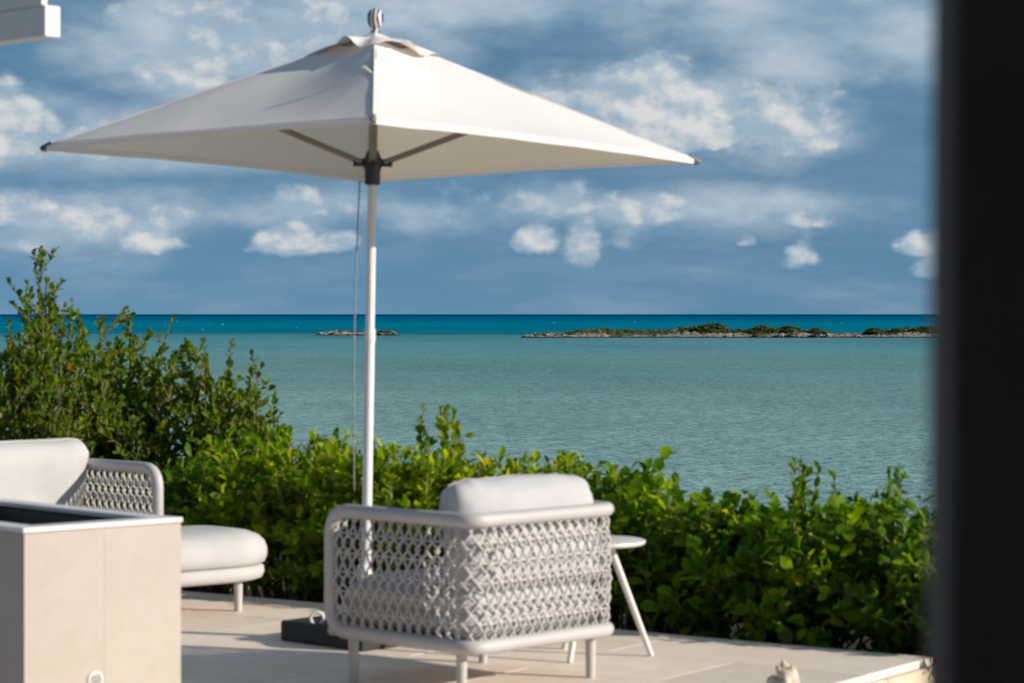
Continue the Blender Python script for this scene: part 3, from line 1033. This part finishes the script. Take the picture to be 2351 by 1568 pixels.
* * * * * * * * *
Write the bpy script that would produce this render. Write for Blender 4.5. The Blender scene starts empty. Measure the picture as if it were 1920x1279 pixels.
* * * * * * * * *
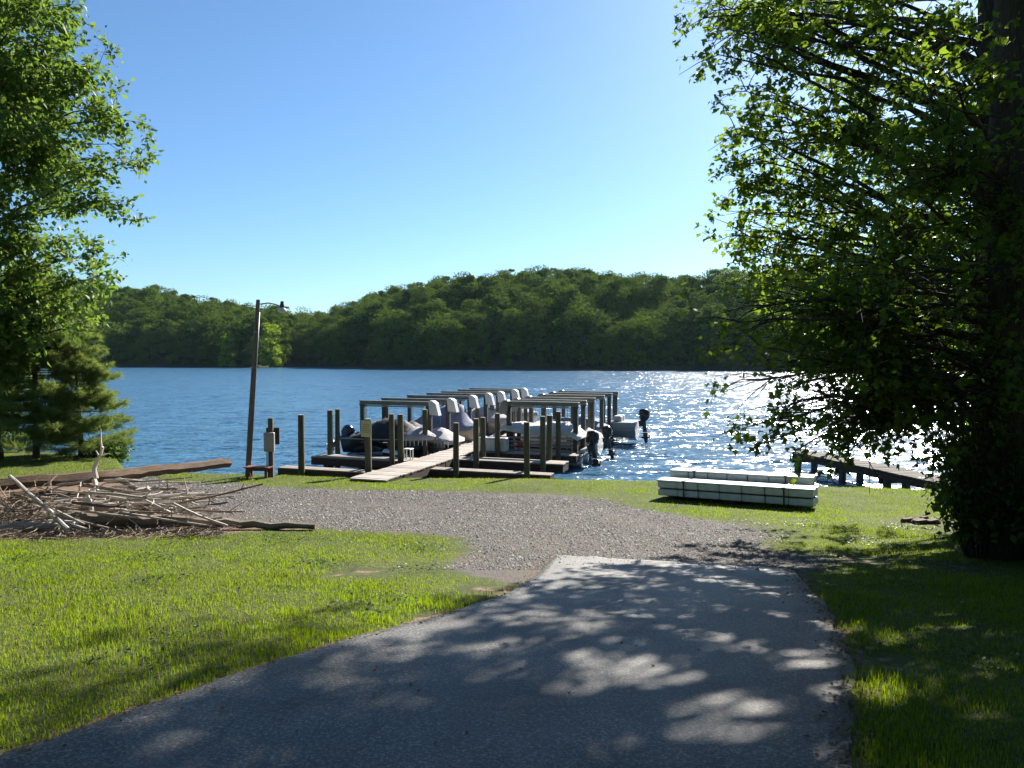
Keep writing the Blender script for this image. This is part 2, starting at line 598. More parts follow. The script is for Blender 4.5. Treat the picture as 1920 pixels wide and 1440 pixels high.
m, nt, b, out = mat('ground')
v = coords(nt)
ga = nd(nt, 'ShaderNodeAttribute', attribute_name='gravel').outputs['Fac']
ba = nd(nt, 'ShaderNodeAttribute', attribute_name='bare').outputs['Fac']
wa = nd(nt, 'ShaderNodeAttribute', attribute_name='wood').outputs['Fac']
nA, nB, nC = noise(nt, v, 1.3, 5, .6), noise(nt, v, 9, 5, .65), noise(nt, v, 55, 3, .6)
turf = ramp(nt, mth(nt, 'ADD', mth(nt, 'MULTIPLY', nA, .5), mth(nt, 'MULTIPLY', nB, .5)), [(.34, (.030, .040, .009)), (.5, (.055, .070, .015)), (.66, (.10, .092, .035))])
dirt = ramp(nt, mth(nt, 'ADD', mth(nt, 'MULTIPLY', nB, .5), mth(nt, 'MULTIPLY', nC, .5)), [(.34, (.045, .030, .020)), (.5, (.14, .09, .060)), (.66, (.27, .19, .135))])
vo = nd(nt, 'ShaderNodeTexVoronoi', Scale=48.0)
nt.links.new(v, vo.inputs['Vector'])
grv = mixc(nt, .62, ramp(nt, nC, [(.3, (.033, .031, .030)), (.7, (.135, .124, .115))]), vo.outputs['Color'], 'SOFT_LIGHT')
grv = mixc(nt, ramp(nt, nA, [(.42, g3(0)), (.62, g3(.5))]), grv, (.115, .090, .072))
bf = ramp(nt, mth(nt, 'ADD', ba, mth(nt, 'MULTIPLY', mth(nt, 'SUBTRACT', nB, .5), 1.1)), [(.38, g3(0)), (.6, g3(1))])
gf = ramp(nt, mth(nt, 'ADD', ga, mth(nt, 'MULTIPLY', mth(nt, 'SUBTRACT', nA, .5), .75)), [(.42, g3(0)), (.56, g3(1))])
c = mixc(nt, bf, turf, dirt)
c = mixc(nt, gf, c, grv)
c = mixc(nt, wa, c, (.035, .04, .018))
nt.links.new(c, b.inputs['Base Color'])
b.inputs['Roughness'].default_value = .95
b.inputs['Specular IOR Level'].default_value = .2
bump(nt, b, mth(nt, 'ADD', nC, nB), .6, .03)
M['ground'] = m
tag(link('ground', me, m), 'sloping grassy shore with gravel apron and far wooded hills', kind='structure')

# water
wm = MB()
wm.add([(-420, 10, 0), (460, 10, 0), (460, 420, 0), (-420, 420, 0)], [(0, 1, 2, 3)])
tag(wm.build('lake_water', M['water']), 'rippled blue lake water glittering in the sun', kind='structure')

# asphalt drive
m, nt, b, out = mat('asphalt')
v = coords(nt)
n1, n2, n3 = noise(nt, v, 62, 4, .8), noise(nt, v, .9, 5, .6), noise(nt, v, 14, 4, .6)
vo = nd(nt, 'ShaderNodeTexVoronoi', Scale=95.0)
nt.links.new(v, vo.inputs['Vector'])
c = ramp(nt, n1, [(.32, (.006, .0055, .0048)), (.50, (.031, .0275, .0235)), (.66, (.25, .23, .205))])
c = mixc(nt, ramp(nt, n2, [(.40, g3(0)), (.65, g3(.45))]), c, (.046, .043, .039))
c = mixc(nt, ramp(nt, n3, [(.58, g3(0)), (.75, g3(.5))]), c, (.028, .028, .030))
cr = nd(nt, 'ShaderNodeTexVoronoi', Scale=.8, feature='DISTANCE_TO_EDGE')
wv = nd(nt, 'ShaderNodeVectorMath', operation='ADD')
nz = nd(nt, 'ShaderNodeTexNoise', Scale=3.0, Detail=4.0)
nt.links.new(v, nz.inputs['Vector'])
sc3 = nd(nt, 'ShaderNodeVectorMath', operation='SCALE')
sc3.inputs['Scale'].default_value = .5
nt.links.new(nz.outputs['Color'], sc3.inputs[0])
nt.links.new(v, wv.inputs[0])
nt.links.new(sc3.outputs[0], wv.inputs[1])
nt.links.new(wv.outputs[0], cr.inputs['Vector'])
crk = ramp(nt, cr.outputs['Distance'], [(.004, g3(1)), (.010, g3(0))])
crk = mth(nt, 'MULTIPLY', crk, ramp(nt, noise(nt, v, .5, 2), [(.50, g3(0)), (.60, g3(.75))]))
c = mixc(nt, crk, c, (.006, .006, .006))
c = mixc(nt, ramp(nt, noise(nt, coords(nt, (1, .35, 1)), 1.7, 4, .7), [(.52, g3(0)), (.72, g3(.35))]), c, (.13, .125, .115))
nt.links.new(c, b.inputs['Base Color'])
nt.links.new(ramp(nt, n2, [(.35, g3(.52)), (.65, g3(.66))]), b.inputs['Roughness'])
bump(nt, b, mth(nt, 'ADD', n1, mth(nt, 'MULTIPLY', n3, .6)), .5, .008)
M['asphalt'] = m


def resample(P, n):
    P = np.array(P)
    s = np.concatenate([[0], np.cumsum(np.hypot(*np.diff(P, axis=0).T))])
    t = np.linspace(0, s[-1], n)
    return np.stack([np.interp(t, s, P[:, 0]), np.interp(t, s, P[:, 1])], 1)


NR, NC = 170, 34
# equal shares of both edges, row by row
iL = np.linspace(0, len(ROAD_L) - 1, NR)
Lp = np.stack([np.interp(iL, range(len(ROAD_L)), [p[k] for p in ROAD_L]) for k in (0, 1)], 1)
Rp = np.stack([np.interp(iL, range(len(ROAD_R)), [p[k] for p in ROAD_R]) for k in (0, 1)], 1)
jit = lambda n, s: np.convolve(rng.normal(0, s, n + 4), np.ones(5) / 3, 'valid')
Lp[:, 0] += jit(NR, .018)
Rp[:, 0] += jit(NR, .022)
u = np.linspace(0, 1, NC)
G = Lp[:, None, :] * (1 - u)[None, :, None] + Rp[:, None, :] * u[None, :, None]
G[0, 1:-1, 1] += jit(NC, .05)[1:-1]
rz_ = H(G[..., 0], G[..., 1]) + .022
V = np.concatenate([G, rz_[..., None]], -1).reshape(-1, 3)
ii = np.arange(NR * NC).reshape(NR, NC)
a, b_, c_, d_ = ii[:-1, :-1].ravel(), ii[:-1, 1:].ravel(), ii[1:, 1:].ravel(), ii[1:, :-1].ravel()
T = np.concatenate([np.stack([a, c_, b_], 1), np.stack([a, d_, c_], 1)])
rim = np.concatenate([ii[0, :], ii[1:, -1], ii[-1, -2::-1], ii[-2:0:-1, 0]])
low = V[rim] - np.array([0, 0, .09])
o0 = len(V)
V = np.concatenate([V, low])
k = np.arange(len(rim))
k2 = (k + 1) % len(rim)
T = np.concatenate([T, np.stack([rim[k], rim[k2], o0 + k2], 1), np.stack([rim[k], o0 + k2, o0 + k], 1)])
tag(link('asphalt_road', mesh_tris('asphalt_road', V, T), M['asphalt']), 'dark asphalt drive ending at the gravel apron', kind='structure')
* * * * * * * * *
- **REQUIRED TASK**: Which lines hold the word "this"? Copy each of them from the records.

- **EXPECTED OUTPUT**:
Continue the Blender Python script for this scene: part 3, from line 1033. This part finishes the script. Take the picture to be 2351 by 1568 pixels.
Write the bpy script that would produce this render. Write for Blender 4.5. The Blender scene starts empty. Measure the picture as if it were 1920x1279 pixels.
Keep writing the Blender script for this image. This is part 2, starting at line 598. More parts follow. The script is for Blender 4.5. Treat the picture as 1920 pixels wide and 1440 pixels high.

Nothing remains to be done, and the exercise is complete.